Robert wrote:Any reasoning on the nature of these Gods we're imagining will be wishful by definition, since we have no evidence (empirical or metaphysical) that they nothing more than fantasy and delusion. Housing a psychological framework on such porous foundations isn't something I'm interested in. How can certainty have holes?
But certainty is the biggest delusion of them all, Robert. Surely this must be obvious to you. People believe in electrons, for example, because the model that includes them is consistent. It is by no means certain that they, in fact, exist.
I think you were missing my very important point about the word "wishful" you have been using. I am trying to make it clear that I do not wish for a God, meaning I would rather that God exists than that he does not. I believe he exists because imagining him to exists is more consistent than imagining that he does not. This is very much like imagining that electrons exist. I have never seen electrons, either. In fact, I infer their existence from reading about experiments that I have never performed which were conducted by people I have never met nor spoken with.

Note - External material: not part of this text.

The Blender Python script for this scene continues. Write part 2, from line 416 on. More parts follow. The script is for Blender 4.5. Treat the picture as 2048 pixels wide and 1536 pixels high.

The fact is that if you dig elsewhere in your Weltanschauung, other than at the place which represents what you suppose other people hold as religious beliefs, you will see that the new place you are digging is porous as well. If not, you clearly have more digging to do.
Try to apply A=A to the chair in which you sit. Before you can declare it is itself and not something else, you must be certain of what it is. Yet it is not what it was a minute ago, as that slight adjustment you made in the way you were sitting has either scraped off or added electrons to its surface. It addition, since it is porous, some molecules from the atmosphere have become part of what you are calling the chair, and it has expelled some gases back out into the air in a sort of dynamic equilibrium. It does not exists in a total vacuum; it cannot, since such a thing does not exist. Therefore, what is your nonporous concept of the chair about which you are saying A=A?
The worldview you take for granted exists within you. It was not always there. You had to build it up piece by piece over many years. Maybe it is not obvious, but it should be, that you are still building it. It was not handed to you en masse. It was parceled out, and no matter what you were told about playing with matches, you had to burn your fingers a time or two to get the message. If A, in fact, =A, there would be less disagrement in the world. Consensus is built on consistency. My contention is that your reality is by nature riddled with holes, as is mine. To switch the metaphor , you do not know where the ice is thin until you fall through or see someone else fall through. Yet this does not keep you from skating.
I disagree with what most people offer as their religious beliefs. But if I concluded that this meant God does not exist, I could be doing myself a profound disservice. I have no proof that he does not. What I have are strong suspicions that Scientologists are cynical tax-dodgers and prey on the weaknesses of others. This does not prevent me from speculating on man's origins. Why should it?